La satire se nourrit du langage de la presse d’arrondissement, celui des correspondances électorales gonflées d’hyperboles. « Les cris : Vive Tardieu ! Vive Oustric ! Vive les honnêtes gens ! retentissaient sans relâche », écrit Drégerin, jouant sur l’ironie : l’un (Tardieu) est le chef du gouvernement, l’autre (Oustric) le banquier dont le procès pour faillite frauduleuse a entraîné Péret dans sa chute. Le journaliste feint de croire à la sincérité du peuple, tout en soulignant son aveuglement : « Les cœurs gonflés d’allégresse et d’humilité avaient eu le bon goût de se taire chez eux. »
Les félicitations pleuvent : Tardieu, Maginot, Franklin-Bouillon, Besnard, jusqu’à la Snia Viscosa (entreprise italienne compromise dans d’autres affaires financières), tout le monde télégraphie. L’unique “ombre” provient d’un socialiste de l’Aisne, Georges Monnet, qui a eu l’audace de rappeler que Péret avait été l’avocat du fameux Oustric. Drégerin tourne cette critique en dérision, en feignant l’indignation : « Vous insinuez que je veux vous faire un procès ? Suivez-moi ! » La farce électorale se mue en comédie judiciaire.
À travers cette chronique burlesque, le Canard illustre à merveille la dérive morale de la Troisième République finissante. Les scandales financiers s’enchaînent — Oustric, Stavisky, Hanau —, mais les protagonistes parviennent à se faire réélire par des électeurs qui préfèrent applaudir leurs élus que comprendre leurs fautes. La Vienne de Drégerin devient une miniature de la France de 1931 : engourdie, ironique, presque fataliste devant la corruption du pouvoir.

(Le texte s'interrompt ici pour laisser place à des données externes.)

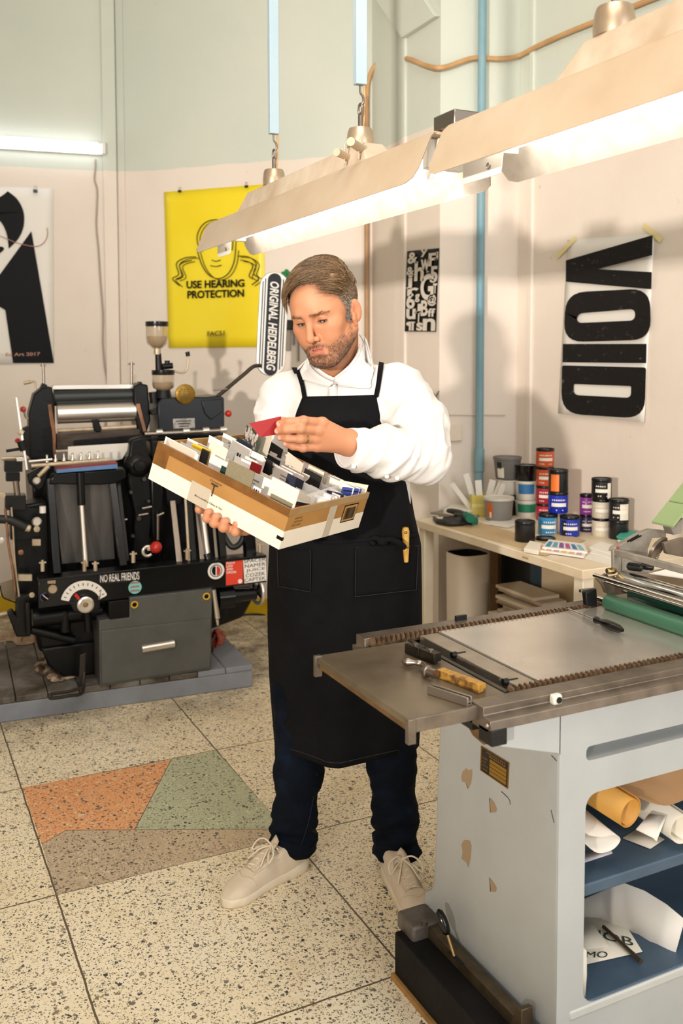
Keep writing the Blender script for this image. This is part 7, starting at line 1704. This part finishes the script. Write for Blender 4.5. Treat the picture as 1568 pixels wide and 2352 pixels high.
# ------------------------------------------------------------------ shoes
SUE = mat('beige suede', '#ddccb4', .8, col2='#cfbca2', vs=14, sheen=.2, bump=.08, bs=300); SUE2 = mat('beige suede panel', '#d4c2a8', .82, col2='#c6b296', vs=16, bump=.08, bs=300); SOL = mat('shoe sole cream', '#eee2cc', .5, col2='#dfcfb2', vs=12); LAC = mat('shoe lace cream', '#e6d9c0', .7); SHI = mat('shoe inside', '#6d5c48', .9)
def shoe(heel, toe, L_, label=None, flip=1):
    h_, t_ = MF.l(heel), MF.l(toe); f = (t_-h_)*[1, 1, 0]; f /= np.linalg.norm(f); r = np.array([f[1], -f[0], 0])*flip; u = np.array([0, 0, 1.]); o = h_*[1, 1, 0]
    X_ = lambda x, y, z: o+r*x+f*y+u*z
    ys = np.array([0, .02, .06, .12, .18, .22, .255, .280, .297])*L_/.297
    wl = np.array([.018, .031, .034, .032, .038, .043, .041, .030, .010]); off = np.array([0, 0, 0, .004, .004, .001, -.003, -.006, -.008])
    e = man
    yy = np.linspace(0, ys[-1], 34); W_ = np.interp(yy, ys, wl); W_ = np.sqrt(np.maximum(1-np.maximum((yy-ys[-1]+.045)/.0451, 0)**2, 0.0))*np.maximum(np.interp(yy, ys, wl), .034*(yy > ys[-1]-.05)); W_ = np.minimum(W_, np.sqrt(np.maximum(1-np.maximum((.032-yy)/.0321, 0)**2, .02))*.036+np.maximum(yy-.032, 0)*.3); O_ = np.interp(yy, ys, off)
    W_[0] = W_[-1] = .004
    out = [(O_[i]+W_[i], yy[i]) for i in range(34)]+[(O_[i]-W_[i], yy[i]) for i in range(33, -1, -1)]
    zt = lambda y: .024+.012*np.exp(-((y-.02)/.06)**2)
    mb = MB(); rg = []
    for k, (s, z) in enumerate(((.95, .0), (1.03, .003), (1.045, .5), (1.04, .93), (1.0, 1.))):
        rg.append([X_((x-np.interp(y, yy, O_))*s+np.interp(y, yy, O_), (y-.14)*(1+(s-1)*.5)+.14, z*zt(y) if z > .01 else z) for x, y in out])
    mb.grid(rg, closed_v=True); mb.poly(rg[0][::-1]); mb.poly(rg[-1])
    sole = mb.build('shoe_sole', SOL, None, smooth=50)
    # upper: arched sections
    hy = np.array([0, .02, .05, .08, .11, .15, .19, .23, .26, .285, .297])*L_/.297; hh = np.array([.060, .092, .096, .094, .090, .084, .068, .054, .047, .036, .022])
    rows_ = []
    for i in range(34):
        y = yy[i]; w = W_[i]*.99; z0 = zt(y)-.003; z1 = np.interp(y, hy, hh); op = sm01((.105-y)/.02)*(y > .012)      # ankle opening: sides stand, no top
        row = []
        for j in range(17):
            a = PI*j/16; ca_, sa = math.cos(a), math.sin(a); x = w*np.sign(ca_)*abs(ca_)**.62; z = z0+(z1-z0)*sa**.72
            if y < .11: x = w*np.sign(ca_)*(abs(ca_)**.35 if abs(ca_) > 1e-6 else 0)
            row.append(X_(O_[i]+x, y, z))
        rows_.append(row)
    up_ = MB(); up_.grid(rows_); upo = up_.build('shoe', SUE, e, smooth=70)
    sole.parent = upo
    def top(y, x=0., dz=0.): # point on the upper at length y, lateral share x
        w = np.interp(y, yy, W_)*.99; z0 = zt(y)-.003; z1 = np.interp(y, hy, hh); c = min(abs(x), 1)**(1/.62); sa = math.sqrt(max(1-c*c, 0)); return X_(np.interp(y, yy, O_)+w*x, y, z0+(z1-z0)*sa**.72+dz)
    # toe cap seam, tongue, eyestay, laces
    MB().tube([top(.208+.018*(1-abs(x)), x, .0006) for x in np.linspace(-.97, .97, 22)], .0011, 6).build('toe_seam', SUE2, upo)
    for s in (-1, 1):
        g_ = [[top(y, s*x, .0018) for x in (xa, xa+.16, xa+.32)] for y, xa in ((.112, .36), (.14, .34), (.17, .30), (.20, .24))]; o2 = MB().grid(g_ if s > 0 else [q[::-1] for q in g_]).build('eyestay', SUE2, upo, smooth=60); sd = o2.modifiers.new('t', 'SOLIDIFY'); sd.thickness = .0018; sd.offset = 0
        MB().tube([top(y, s*x, .0010) for y, x in ((.205, .62), (.16, .80), (.12, .86), (.08, .80), (.05, .74))], .0009, 5).build('side_seam', SUE2, upo)
    tg = [[top(y, x, .004+dz) for x in (-.42, -.2, 0, .2, .42)] for y, dz in ((.20, 0), (.16, .002), (.125, .005))]+[[top(.115, x, 0)+u*(.022-.01*abs(x)*2)+f*(-.004) for x in (-.40, -.2, 0, .2, .40)], [top(.112, x, 0)+u*(.036-.02*abs(x)*2)+f*(-.010) for x in (-.34, -.2, 0, .2, .34)]]
    o2 = MB().grid(tg).build('tongue', SUE2, upo, smooth=60); sd = o2.modifiers.new('t', 'SOLIDIFY'); sd.thickness = .006; sd.offset = 0
    lc = MB()
    for k in range(5):
        y0_, y1_ = .196-.019*k, .184-.019*k
        for s in (-1, 1): lc.tube(smooth_path([top(y0_, s*.44, .003), top((y0_+y1_)/2, 0, .0075+.001*s), top(y1_, -s*.46, .003)], 5), .0024, 7)
    lc.tube(smooth_path([top(.198, -.42, .003), top(.199, 0, .006), top(.198, .42, .003)], 4), .0024, 7)
    kn = top(.118, 0, .012); lc.ball(kn, .0065, 10)
    for s, pts in ((-1, [(0, 0, 0), (-.02, .015, .014), (-.042, .03, .0), (-.040, .045, -.018), (-.022, .03, -.006), (0, 0, 0)]), (1, [(0, 0, 0), (.02, .01, .016), (.045, .018, .004), (.046, .034, -.016), (.024, .02, -.004), (0, 0, 0)]), (-1, [(0, 0, 0), (-.012, .03, -.004), (-.026, .062, -.028)]), (1, [(0, 0, 0), (.016, .03, -.004), (.034, .058, -.030)])):
        lc.tube(smooth_path([kn+r*a+f*b+u*c for a, b, c in pts], 5), .0023, 7)
    lc.build('laces', LAC, upo, smooth=60)
    hl_ = [[top(y, x, .0012) for x in (-.9, -.6, -.3, 0, .3, .6, .9)] for y in (.004, .022)]; MB().grid(hl_).build('heel_tab', SUE2, upo, smooth=60)
    return upo
shoe(Zp(700, 1987), Zp(541, 2066), .295, flip=1)
shoe(Zp(893, 2003), Zp(960, 2106), .295, flip=1)

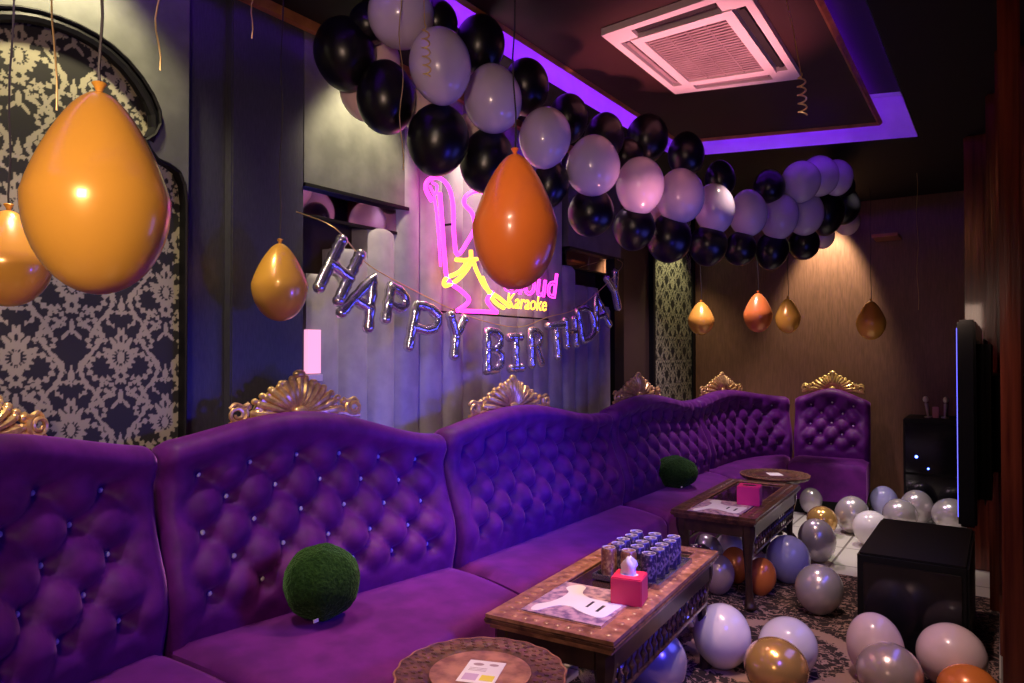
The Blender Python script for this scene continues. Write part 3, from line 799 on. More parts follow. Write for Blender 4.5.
FLOOR = [
 (-1.102,3.400,0.147,.133,1.10,'b_white','white balloon resting on the carpet just right of the near table'),
 (-0.825,3.499,0.125,.130,0.98,'b_white','white balloon on the carpet behind the antique gold one'),
 (-0.814,3.238,0.118,.134,0.92,'b_goldf','antique gold balloon at the bottom edge, in front of a white one'),
 (-1.257,2.951,0.147,.144,1.00,'b_sil','lavender-silver pearl balloon under the front edge of the near table'),
 (-0.481,3.652,0.150,.120,1.25,'b_pk','tall blush balloon in front of the loudspeaker box, left of its row'),
 (-0.400,3.45,0.125,.130,0.95,'b_pearl','pearly grey-brown balloon between the two blush balloons'),
 (-0.190,3.76,0.139,.140,0.99,'b_pk','round blush balloon at the right, in front of the loudspeaker box'),
 (-0.118,3.50,0.105,.115,0.90,'b_cop','copper orange balloon in the bottom right corner'),
 (-0.867,4.407,0.137,.131,1.04,'b_sil','silver pearl balloon left of the loudspeaker box'),
 (-1.148,4.883,0.149,.136,1.10,'b_peri','periwinkle blue balloon beside the far table leg'),
 (-1.091,5.484,0.150,.128,1.17,'b_sil','warm silver balloon behind the periwinkle one'),
 (-1.024,6.521,0.149,.132,1.12,'b_sil','silver balloon leftmost in the cluster on the pale tiles'),
 (-0.835,6.168,0.131,.131,1.00,'b_white','matt white balloon at the front of the cluster on the tiles'),
 (-0.882,7.313,0.136,.118,1.15,'b_peri','purplish silver balloon at the back, before the end of the sofa'),
 (-0.699,6.781,0.133,.133,1.00,'b_sil','silver balloon in the middle of the cluster just behind the loudspeaker box'),
 (-0.605,7.136,0.147,.130,1.13,'b_sil','silver balloon in front of the black cabinet'),
 (-0.348,7.019,0.135,.145,0.93,'b_sil','rightmost silver balloon of the cluster, nearest the television'),
 (-1.216,6.313,0.114,.119,0.95,'b_goldf','gold balloon on the tiles beside the round far table'),
 (-1.454,7.061,0.118,.100,1.18,'b_sil','silver balloon half hidden behind the round far table'),
 (-1.690,4.879,0.117,.110,1.06,'b_sil','silver balloon under the far table, nearest the sofa'),
 (-1.449,4.401,0.123,.099,1.22,'b_pearl','pearl beige balloon under the near end of the far table'),
 (-1.586,5.073,0.112,.100,1.07,'b_white','white balloon in the middle under the far table'),
 (-1.431,4.683,0.113,.090,1.25,'b_cop','orange balloon under the far table, behind its near leg'),
 (-1.225,4.538,0.113,.088,1.28,'b_cop','orange-red balloon just right of the far table\'s near leg'),
]
for k, (x, y, z, r, a, m, lab) in enumerate(FLOOR):
    z = r * a + .009
    balloon('floor_balloon', lab, m, (x, y, z), r, a, 'round', up=(.12 * math.sin(k * 2.1), .12 * math.cos(k * 1.3), (-1 if k % 3 else -1)), knot=False, group='loose balloons on the floor')

# crumpled foil balloons under the tables
def foil_blob(label, c, r, seed):
    rr = random.Random(seed); t = thing('foil_balloon', label, 'balloon', c, 'crumpled foil balloons under the tables')
    bm = bmesh.new(); bmesh.ops.create_icosphere(bm, subdivisions=4, radius=1)
    ph = [(Vector((rr.uniform(-1, 1), rr.uniform(-1, 1), rr.uniform(-1, 1))).normalized(), rr.uniform(3, 7), rr.uniform(0, 6)) for _ in range(7)]
    vs = []
    for v in bm.verts:
        d = v.co.normalized(); f = 1
        for n, w, p in ph: f += .055 * abs(math.sin(d.dot(n) * w + p)) - .02
        an = math.atan2(d.x, d.z); f *= 1 + .07 * abs(math.sin(an * 9)) * (1 - abs(d.y))
        vs.append(Vector(c) + Vector((d.x * r * f, d.y * r * f * .7, d.z * r * f)))
    bm.verts.ensure_lookup_table()
    MB().add(vs, [[v.index for v in f.verts] for f in bm.faces]).build('envelope', 'foil2', t, angle=25)
    fr = MB(); ring = []
    for k in range(48):
        a = 2 * PI * k / 48; q = 1.12 + .07 * (k % 2)
        ring.append((c[0] + r * q * math.cos(a), c[1] + r * .05 * math.sin(a * 3), c[2] + r * q * math.sin(a) * .96))
    ring2 = [(c[0] + r * .9 * math.cos(2 * PI * k / 48), c[1], c[2] + r * .9 * math.sin(2 * PI * k / 48)) for k in range(48)]
    fr.add(ring + ring2, [(k, (k + 1) % 48, 48 + (k + 1) % 48, 48 + k) for k in range(48)])
    fr.build('seam_frill', 'foil2', t, False)
foil_blob('crumpled silver foil balloon under the near table\'s far end', (-1.369, 3.50, .145), .105, 1)
foil_blob('crumpled beige foil balloon under the near corner of the near table', (-1.42, 2.78, .135), .098, 2)
foil_blob('crumpled pale foil balloon on the carpet between the sofa and the far table', (-1.60, 4.12, .135), .098, 3)
foil_blob('crumpled pale foil balloon under the near end of the far table', (-1.62, 4.55, .135), .10, 4)

# ------------------------------------------------------------------ foil letters
LET = [('H',2.211,1.859,0.246,0.350,-28),('A',2.357,1.742,0.328,0.322,-25),('P',2.569,1.718,0.223,0.257,-15),('P',2.778,1.617,0.254,0.320,-12),('Y',3.030,1.581,0.215,0.306,-8),
('B',3.385,1.503,0.219,0.324,0),('I',3.608,1.494,0.206,0.284,3),('R',3.834,1.526,0.200,0.308,4),('T',4.093,1.570,0.220,0.303,5),('H',4.280,1.630,0.207,0.266,8),('D',4.510,1.702,0.25,0.325,14),('A',4.702,1.792,0.25,0.343,18),('Y',4.958,1.956,0.257,0.372,25)]
LL = ['silver foil letter H balloon, the first letter of the banner', 'silver foil letter A balloon, second letter of the banner\'s first word', 'silver foil letter P balloon directly after the first A', 'silver foil letter P balloon directly before the first Y',
      'silver foil letter Y balloon below the foot of the pink neon shape', 'silver foil letter B balloon that begins the second word', 'silver foil letter I balloon', 'silver foil letter R balloon', 'silver foil letter T balloon', 'silver foil letter H balloon after the T', 'silver foil letter D balloon',
      'silver foil letter A balloon near the right end of the banner', 'silver foil letter Y balloon, the last letter of the banner']
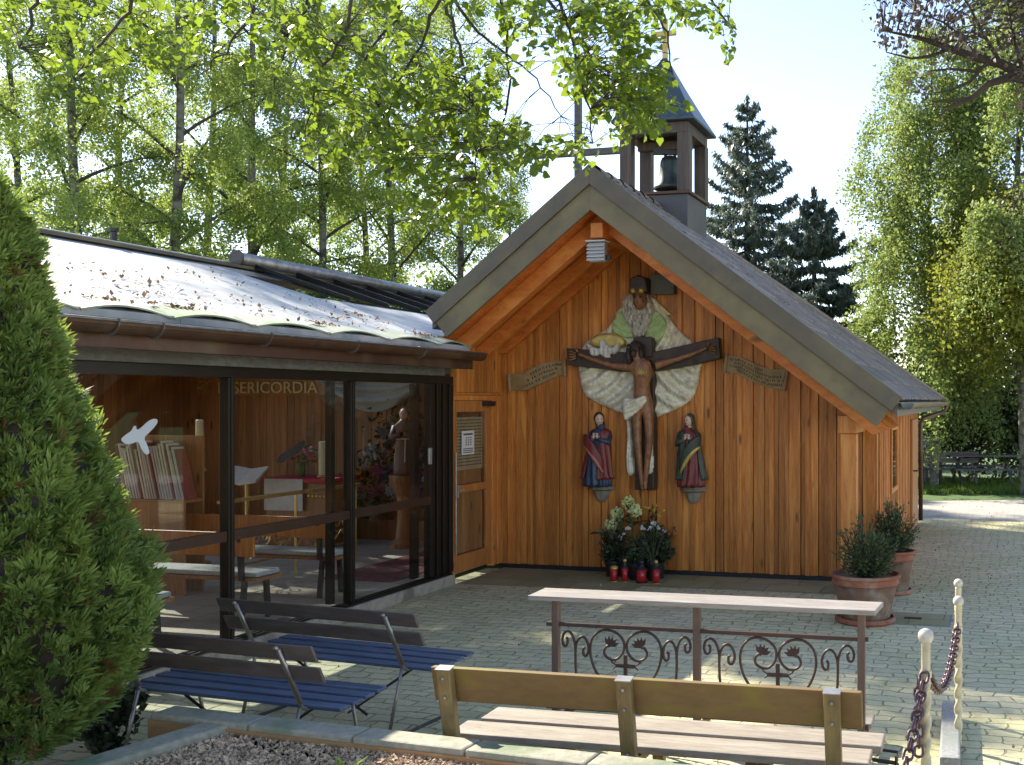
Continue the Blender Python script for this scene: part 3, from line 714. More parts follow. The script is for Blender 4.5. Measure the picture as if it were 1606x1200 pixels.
pv0, _ = onu(723, 700, DU); pv1, _ = onu(747, 700, DU)
mb = MB(); mb.ubox(DU-.033, DU-.031, 11.16, 11.46, 1.46, 1.74); pp = mb.build('paper_notice', M['paper'], door)
mb = MB(); mb.ubox(DU-.0305, DU-.0300, 11.20, 11.42, 1.69, 1.71)
for i in range(3): mb.ubox(DU-.0305, DU-.0300, 11.19, 11.43, 1.48+i*.022, 1.49+i*.022)
for i in range(3):
    for j in range(4): mb.ubox(DU-.0305, DU-.0300, 11.25+i*.055, 11.28+i*.055, 1.57+j*.027, 1.585+j*.027)
mb.build('printed_lines', M['ink'], pp)
mb = MB(); mb.ubox(DU-.011, DU+.05, 11.62, 11.86, 2.03, 2.09); mb.build('door_closer', M['black'], door, bevel=.004)
mb = MB(); mb.ubox(DU-.011, DU+.03, d0+.02, d0+.05, .98, 1.12); mb.tube([W(DU+.03, d0+.03, 1.06), W(DU+.05, d0+.03, 1.06), W(DU+.05, d0+.14, 1.06)], .011); mb.build('handle', M['lamp'], door)
mb = MB(); mb.tube([W(DU+.012, d0+.012, .32), W(DU+.012, d0+.012, 1.5)], .012); mb.build('pull_bar', M['galv'], door)

# --- bell turret
BV0, BV1 = 12.65, 13.57; BU0, BU1 = UA-.46, UA+.46
mb = MB(); zb_ = 3.85
fb = lambda x, y, z: W(x, y, z)
mb.box(BU0+.02, BU1-.02, BV0+.02, BV1-.02, zb_, 4.70, fb)
belfry = mb.build('belfry', M['lead'], chapel, bevel=.006)
mb = MB(); mb.box(BU0-.02, BU1+.02, BV0-.02, BV1+.02, 4.702, 4.735, fb); mb.build('sill', M['gutter'], belfry)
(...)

Le dessin de Guilac, au centre, achève de souligner cette inversion des valeurs : Péret, que la justice menace, porté comme un libérateur ; le peuple, caricaturé en paysans hilares ; et la mairie, en arrière-plan, brandissant sa devise : « Honneur et loyauté ». Tout le Canard est là : derrière le rire, une profonde amertume sur l’état du pays.